O problema é que fomos tão bem escravizados pela secular e imperativa cultura do automóvel que uma série de lógicas invertidas domina todo nosso bom senso e deixamos de enxergar quem, no dia a dia, está mais fragilizado nas ruas (cumprindo ou não as leis do CTB, sendo ou não uma nação extremamente educada e civilizada).

Reparem, por exemplo, como ouvimos inúmeras vezes frases assim: “mas, o pedestre estava fora da faixa de travessia”, “mas, o ciclista estava na contramão”, “mas, o pedestre atravessou com o sinal vermelho ou falava ao celular”.  E por aí vai uma série de argumentos que, aceleradamente, não ajudam em nada a promover nossa convivência zelosa e pacífica pelas ruas e parecem colocar na mesma balança aquilo que são os ditos deveres de cada um.
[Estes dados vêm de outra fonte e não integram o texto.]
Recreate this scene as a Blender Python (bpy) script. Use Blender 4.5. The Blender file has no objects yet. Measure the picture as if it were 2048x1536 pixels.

Vamos lá: classifiquemos então – como muitos desejam - todos aqueles “mas” como graves infrações de trânsito dos pedestres e ciclistas. Certo? Acontece que “infrações” cometidas por quem não está dentro de uma armadura de ferro, na certa, poderão lhe causar a própria morte. O risco trazido para si próprio é eminente.  Beira a fatalidade dependendo da situação.

E o que acontece quando um motorista acelera numa contramão, dirige falando ao celular ou vara um sinal que está vermelho para ele? Aliás, são todas infrações que – infelizmente – se veem aos montes por aí (destaco a “falação” e o manuseio do celular, sobretudo).  Muitas vezes, ao causar o acidente, ele sairá completamente ileso, tendo matado uma, duas ou até mais pessoas.  Aliás, resultado tristemente comum das combinações entre direção dos motorizados e o álcool.

Portanto, o tal bom senso não citado em nosso CTB reside em reflexões assim: a minha responsabilidade sobre aqueles ao meu redor cresce à medida que aumenta também o tamanho da lataria e da velocidade motorizada que levo, comigo, para as ruas.  E cruzar, em nosso caminho, pessoas a pé ou de bike que estejam cometendo “infrações” é motivo para nos deixar mais atentos ainda ao invés de raivosos.  A atenção é protetora. Já a raiva em boa coisa não costuma dar e, em nada, nos educará.

Os caminhos são outros e as cidades também...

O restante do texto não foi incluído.